* EXERCISE REQUIREMENTS:
Each line in the material below, starting at the one with "Write the bpy" and ending at the one with "COL = bpy.context.scene.collection", is to be reproduced exactly; no picture is to be copied.

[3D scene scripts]
start
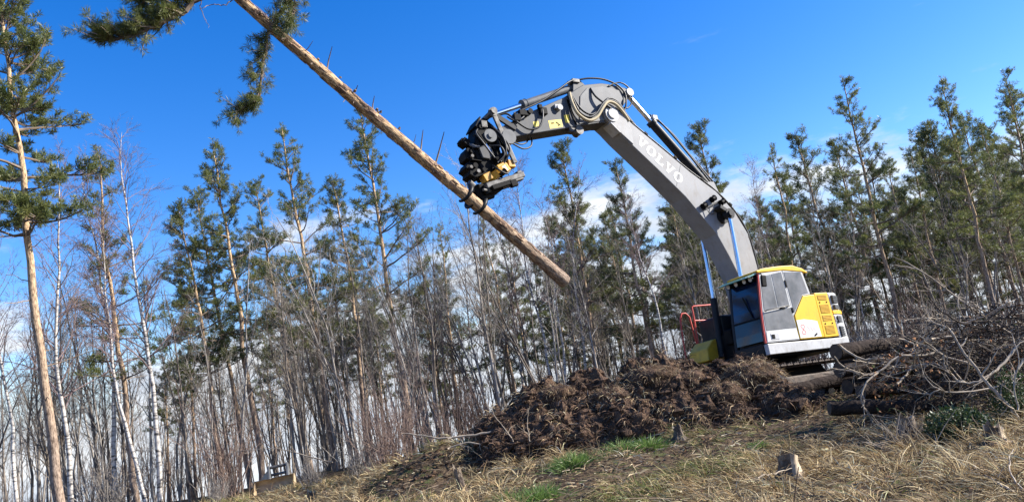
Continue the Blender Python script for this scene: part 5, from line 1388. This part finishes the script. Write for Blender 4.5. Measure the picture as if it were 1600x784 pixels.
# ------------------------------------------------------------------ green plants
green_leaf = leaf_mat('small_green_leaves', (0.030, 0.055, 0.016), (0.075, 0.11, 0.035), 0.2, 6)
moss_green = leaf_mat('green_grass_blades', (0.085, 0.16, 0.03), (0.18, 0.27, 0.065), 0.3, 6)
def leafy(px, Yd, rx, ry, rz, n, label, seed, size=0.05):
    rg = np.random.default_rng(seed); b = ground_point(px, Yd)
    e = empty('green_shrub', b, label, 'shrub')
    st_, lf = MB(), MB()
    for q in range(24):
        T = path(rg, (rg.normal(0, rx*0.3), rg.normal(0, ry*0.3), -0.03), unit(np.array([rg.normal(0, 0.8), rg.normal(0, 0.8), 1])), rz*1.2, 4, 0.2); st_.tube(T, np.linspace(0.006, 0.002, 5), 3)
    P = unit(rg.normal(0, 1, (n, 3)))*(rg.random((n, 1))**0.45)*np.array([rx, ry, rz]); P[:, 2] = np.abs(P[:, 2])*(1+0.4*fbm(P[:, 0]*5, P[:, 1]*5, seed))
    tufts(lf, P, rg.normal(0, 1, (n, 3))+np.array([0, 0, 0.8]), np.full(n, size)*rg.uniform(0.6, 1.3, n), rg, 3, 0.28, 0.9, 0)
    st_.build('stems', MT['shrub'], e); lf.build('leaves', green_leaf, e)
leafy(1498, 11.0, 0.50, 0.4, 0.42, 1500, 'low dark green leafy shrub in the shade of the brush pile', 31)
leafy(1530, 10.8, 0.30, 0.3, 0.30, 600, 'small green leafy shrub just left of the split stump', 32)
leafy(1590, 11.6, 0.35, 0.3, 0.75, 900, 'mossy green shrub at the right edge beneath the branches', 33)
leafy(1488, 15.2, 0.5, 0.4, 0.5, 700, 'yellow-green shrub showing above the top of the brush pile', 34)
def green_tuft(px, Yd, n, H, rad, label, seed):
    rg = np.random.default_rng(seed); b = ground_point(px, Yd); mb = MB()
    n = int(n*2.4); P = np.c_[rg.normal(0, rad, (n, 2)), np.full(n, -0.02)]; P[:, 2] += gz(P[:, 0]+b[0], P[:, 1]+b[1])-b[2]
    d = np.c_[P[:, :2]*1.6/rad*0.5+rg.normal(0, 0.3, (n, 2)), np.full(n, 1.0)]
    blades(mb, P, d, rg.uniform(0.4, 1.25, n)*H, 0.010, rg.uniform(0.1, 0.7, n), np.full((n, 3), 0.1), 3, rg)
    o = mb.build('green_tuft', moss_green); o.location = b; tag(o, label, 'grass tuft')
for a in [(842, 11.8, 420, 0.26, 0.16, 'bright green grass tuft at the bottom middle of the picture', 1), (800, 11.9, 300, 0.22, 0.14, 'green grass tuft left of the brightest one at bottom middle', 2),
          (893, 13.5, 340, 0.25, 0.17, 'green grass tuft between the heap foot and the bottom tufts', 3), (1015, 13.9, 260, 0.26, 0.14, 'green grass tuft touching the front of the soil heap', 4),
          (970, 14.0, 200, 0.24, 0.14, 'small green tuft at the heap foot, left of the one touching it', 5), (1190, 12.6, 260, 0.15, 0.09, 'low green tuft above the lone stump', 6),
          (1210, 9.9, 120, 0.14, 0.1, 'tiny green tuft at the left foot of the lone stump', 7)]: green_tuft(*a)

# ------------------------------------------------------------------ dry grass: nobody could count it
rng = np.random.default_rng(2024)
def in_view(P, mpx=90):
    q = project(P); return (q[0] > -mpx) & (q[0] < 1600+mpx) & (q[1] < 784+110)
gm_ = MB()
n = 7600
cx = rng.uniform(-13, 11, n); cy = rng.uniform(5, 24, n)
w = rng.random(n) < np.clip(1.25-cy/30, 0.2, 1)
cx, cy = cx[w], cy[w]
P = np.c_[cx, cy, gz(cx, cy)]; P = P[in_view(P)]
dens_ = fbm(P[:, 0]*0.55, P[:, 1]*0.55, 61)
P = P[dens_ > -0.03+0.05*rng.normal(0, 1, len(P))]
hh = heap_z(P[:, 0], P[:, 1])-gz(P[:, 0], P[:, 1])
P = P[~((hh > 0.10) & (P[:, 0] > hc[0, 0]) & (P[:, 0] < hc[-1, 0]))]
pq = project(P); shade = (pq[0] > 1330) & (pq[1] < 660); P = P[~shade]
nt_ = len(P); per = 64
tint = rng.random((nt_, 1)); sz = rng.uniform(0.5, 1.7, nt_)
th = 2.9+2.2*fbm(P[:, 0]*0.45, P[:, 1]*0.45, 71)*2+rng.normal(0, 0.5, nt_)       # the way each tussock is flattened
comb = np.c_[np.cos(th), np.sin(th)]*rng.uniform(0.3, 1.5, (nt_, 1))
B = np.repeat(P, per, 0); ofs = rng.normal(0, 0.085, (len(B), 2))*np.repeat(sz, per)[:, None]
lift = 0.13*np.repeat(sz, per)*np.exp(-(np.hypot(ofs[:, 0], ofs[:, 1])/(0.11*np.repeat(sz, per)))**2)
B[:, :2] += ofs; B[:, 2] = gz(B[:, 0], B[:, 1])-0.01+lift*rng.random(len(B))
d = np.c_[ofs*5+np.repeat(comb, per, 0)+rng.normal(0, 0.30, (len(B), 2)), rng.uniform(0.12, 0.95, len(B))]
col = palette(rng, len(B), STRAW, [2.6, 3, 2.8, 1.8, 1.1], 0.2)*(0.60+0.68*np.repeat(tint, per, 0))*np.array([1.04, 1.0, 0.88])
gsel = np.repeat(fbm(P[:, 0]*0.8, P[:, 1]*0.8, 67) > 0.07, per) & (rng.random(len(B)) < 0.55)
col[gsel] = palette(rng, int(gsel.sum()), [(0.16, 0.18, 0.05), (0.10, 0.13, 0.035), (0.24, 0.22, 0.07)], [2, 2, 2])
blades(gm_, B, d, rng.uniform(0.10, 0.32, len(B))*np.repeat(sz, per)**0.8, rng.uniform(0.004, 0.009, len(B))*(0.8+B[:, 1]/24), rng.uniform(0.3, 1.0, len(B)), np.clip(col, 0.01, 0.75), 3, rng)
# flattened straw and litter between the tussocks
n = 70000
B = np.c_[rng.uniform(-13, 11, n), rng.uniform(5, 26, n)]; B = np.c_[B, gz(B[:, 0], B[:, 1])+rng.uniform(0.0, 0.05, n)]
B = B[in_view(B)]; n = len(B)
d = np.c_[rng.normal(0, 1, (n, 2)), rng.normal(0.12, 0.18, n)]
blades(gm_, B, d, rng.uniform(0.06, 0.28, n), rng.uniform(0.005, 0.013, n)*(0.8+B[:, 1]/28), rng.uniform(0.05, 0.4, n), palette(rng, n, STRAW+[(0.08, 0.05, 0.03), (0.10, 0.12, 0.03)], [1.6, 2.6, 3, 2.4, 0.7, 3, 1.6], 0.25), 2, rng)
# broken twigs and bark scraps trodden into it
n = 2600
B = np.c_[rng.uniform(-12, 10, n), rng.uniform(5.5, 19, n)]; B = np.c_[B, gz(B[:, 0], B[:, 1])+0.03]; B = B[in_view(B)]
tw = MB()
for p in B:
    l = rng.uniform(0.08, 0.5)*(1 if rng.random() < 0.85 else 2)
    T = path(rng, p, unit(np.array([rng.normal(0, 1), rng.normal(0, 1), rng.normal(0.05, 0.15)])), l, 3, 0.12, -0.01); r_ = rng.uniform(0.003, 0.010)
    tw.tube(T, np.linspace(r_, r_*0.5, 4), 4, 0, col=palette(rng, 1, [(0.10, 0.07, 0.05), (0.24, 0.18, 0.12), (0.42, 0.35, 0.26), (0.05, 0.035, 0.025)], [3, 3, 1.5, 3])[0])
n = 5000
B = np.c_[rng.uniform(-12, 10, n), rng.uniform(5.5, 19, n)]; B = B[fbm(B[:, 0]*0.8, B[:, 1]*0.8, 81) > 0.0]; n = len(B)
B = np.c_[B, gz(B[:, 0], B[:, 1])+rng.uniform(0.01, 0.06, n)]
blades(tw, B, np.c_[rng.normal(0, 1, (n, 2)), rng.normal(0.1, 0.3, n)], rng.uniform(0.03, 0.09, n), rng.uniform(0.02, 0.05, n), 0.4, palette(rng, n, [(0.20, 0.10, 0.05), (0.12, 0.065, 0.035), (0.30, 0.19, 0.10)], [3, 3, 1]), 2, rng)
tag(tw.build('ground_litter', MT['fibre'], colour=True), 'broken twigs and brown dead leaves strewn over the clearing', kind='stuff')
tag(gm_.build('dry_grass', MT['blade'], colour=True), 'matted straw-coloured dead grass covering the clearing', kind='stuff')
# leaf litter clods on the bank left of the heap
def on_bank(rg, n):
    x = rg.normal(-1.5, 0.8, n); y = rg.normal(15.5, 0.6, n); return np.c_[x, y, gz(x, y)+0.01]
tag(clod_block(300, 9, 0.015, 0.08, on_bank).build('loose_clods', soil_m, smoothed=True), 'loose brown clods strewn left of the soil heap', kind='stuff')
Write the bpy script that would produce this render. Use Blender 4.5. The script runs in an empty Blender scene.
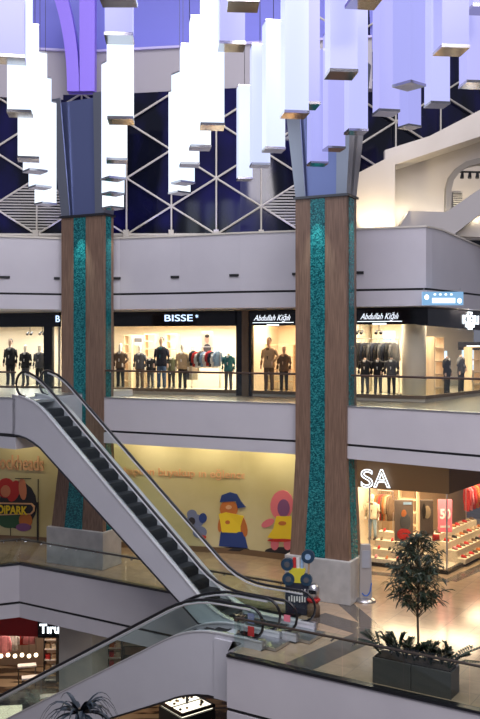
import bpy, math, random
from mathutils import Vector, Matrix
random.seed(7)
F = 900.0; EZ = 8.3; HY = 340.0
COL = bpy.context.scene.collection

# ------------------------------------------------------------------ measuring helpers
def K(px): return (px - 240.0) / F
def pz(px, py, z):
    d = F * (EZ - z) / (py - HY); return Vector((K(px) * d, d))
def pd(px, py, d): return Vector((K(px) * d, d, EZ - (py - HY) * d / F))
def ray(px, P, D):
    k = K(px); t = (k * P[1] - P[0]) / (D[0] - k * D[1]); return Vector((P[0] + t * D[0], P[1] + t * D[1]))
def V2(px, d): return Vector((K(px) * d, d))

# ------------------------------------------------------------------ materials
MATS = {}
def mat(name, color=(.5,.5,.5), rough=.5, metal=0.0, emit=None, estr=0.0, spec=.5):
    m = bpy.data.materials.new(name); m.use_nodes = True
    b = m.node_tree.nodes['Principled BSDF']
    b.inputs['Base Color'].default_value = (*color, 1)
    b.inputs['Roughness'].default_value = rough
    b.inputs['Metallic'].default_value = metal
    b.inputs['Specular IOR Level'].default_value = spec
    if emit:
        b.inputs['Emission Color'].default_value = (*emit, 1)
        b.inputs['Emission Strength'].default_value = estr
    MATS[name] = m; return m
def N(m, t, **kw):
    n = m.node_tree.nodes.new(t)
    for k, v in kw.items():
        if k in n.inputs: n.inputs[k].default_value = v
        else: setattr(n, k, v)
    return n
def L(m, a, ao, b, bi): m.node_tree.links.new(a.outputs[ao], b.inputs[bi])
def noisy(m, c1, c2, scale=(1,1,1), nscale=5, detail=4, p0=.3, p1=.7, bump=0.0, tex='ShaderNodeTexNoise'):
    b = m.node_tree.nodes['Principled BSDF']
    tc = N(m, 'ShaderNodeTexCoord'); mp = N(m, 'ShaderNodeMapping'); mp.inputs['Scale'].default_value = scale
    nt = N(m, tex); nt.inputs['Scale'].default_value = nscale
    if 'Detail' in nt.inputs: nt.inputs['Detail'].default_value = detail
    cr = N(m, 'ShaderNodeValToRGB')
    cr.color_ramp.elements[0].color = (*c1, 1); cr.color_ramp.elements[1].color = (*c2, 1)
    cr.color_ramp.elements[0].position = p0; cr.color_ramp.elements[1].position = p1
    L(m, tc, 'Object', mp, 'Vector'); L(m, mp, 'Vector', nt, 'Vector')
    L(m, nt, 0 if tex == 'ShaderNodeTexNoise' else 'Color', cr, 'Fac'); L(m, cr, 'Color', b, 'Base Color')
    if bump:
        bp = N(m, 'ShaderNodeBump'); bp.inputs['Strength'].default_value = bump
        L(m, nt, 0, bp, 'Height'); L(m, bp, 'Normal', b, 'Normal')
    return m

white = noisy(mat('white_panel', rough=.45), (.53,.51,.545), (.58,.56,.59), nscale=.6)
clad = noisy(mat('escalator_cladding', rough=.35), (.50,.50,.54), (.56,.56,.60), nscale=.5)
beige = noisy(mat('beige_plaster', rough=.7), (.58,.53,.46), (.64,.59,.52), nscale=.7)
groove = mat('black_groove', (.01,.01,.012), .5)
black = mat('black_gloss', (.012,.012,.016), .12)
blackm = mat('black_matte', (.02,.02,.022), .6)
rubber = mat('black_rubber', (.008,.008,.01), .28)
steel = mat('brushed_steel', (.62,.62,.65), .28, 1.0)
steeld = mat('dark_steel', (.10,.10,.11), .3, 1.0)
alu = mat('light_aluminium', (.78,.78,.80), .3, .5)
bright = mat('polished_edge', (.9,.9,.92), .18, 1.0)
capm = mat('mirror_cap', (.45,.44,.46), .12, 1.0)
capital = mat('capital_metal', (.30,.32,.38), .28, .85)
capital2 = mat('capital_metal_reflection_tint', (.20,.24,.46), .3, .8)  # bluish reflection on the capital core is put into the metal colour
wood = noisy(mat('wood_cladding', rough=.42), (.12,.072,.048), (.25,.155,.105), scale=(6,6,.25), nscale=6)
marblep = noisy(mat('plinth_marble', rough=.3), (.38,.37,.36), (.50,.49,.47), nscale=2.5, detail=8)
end
* RESPONSE BELOW:
Write the bpy script that would produce this render. Use Blender 4.5. The script runs in an empty Blender scene.
import bpy, math, random
from mathutils import Vector, Matrix
random.seed(7)
F = 900.0; EZ = 8.3; HY = 340.0
COL = bpy.context.scene.collection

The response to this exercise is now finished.